Se por junto povoarem o concelho uns oito mil habitantes já é muito. Os funcionários da câmara são trezentos e cinquenta. O orçamento anual rondará oito milhões. As dívidas acumuladas somam vinte e tal milhões. A cinco milhões vão as obrigações de curto prazo.
Com tantos milhões a zumbir-lhe nos ouvidos, o viajante lembra histórias já passadas. Gostava de conhecer o partido da câmara, mas o conversador iludiu a pergunta. Houve mudanças de partido, nas passadas eleições. E o presidente novo, ao entrar no gabinete, encontrou um ecrã cego no computador, e logo ao lado uma arma, um carregador de balas, e uma folha de papel em branco, para as últimas vontades. A primeira notícia que o telefone lhe trouxe vinha da companhia de electricidade. Ameaçava cortar os fornecimentos, por falta contumaz de pagamento.
O viajante dá consigo a imaginar enredos duvidosos, mas o filme ainda agora começou. Há uns anos fez a câmara uma escola profissional que nunca teve cursos nem alunos, hoje ninguém sabe ao certo a quem pertence. A empresa municipal tem a seu cargo esta cozinha de investigação, e um museu do queijo e do agricultor, e um centro de coordenação dos transportes, seja lá isso o que for, e um centro cultural com biblioteca e Internet, e um posto de turismo, e uma esplanada num jardim. O complexo das piscinas, apetrechado com sauna e banhos turcos, está encerrado há anos por não haver dinheiro para o manter. E o solar do queijo da serra, aí num palacete que vale a pena ver, já teve uma loja no Chiado lisboeta para levar ao mercado as produções locais. Esse tanto não pôde o viajante comprovar.
A realidade já ultrapassou a mais fértil fantasia. Mas o confidente junta ao rol de extravagâncias um hotel de cinco estrelas, que foi criado à custa do orçamento e se mantém encerrado.
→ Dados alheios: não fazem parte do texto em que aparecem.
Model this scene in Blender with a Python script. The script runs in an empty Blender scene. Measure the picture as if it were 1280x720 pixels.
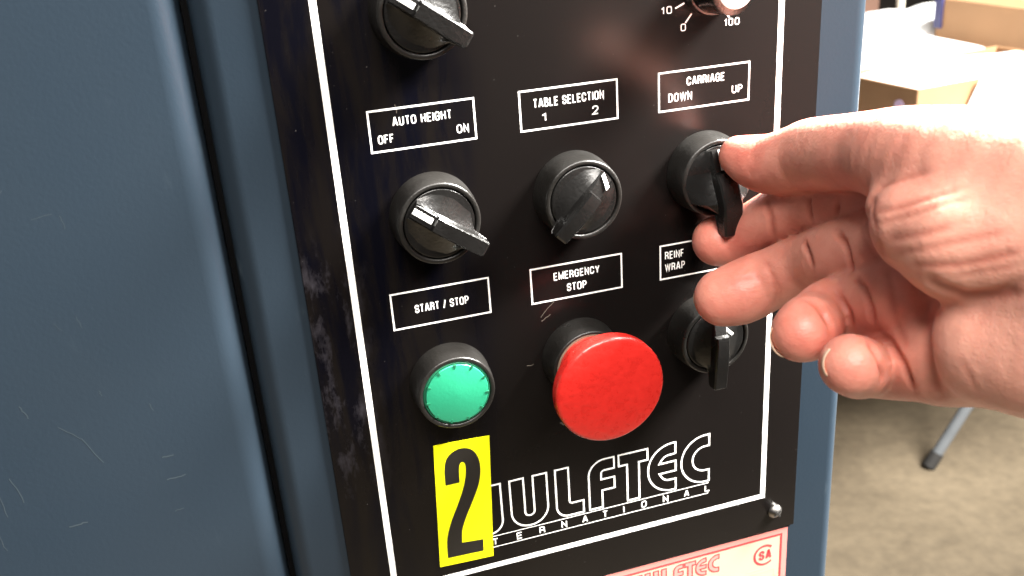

O viajante não quer acreditar. Paga a conta e vai à procura do hotel, não sabe o que há-de fazer da sua incredulidade. Passa por quatro rotundas, uma delas duplicada, e depois de muito mourejar vem a achar-se em frente do solar Corte-Real, e do irmão Brandão de Melo, na aldeia-fortaleza de Linhares. O bufão tinha razão. Os dois solares são agora a luxuosa pousada de Santa Eufêmia, fechada por enquanto aos turistas que hão-de vir, porque não houve dinheiro para lhe comprar a mobília. Querendo Deus, lá chegaremos um dia, confessa a hospedeira do turismo. E este viajante, incréu de milagres caprichosos, ouviu-lhe o desabafo piedoso e bateu em retirada.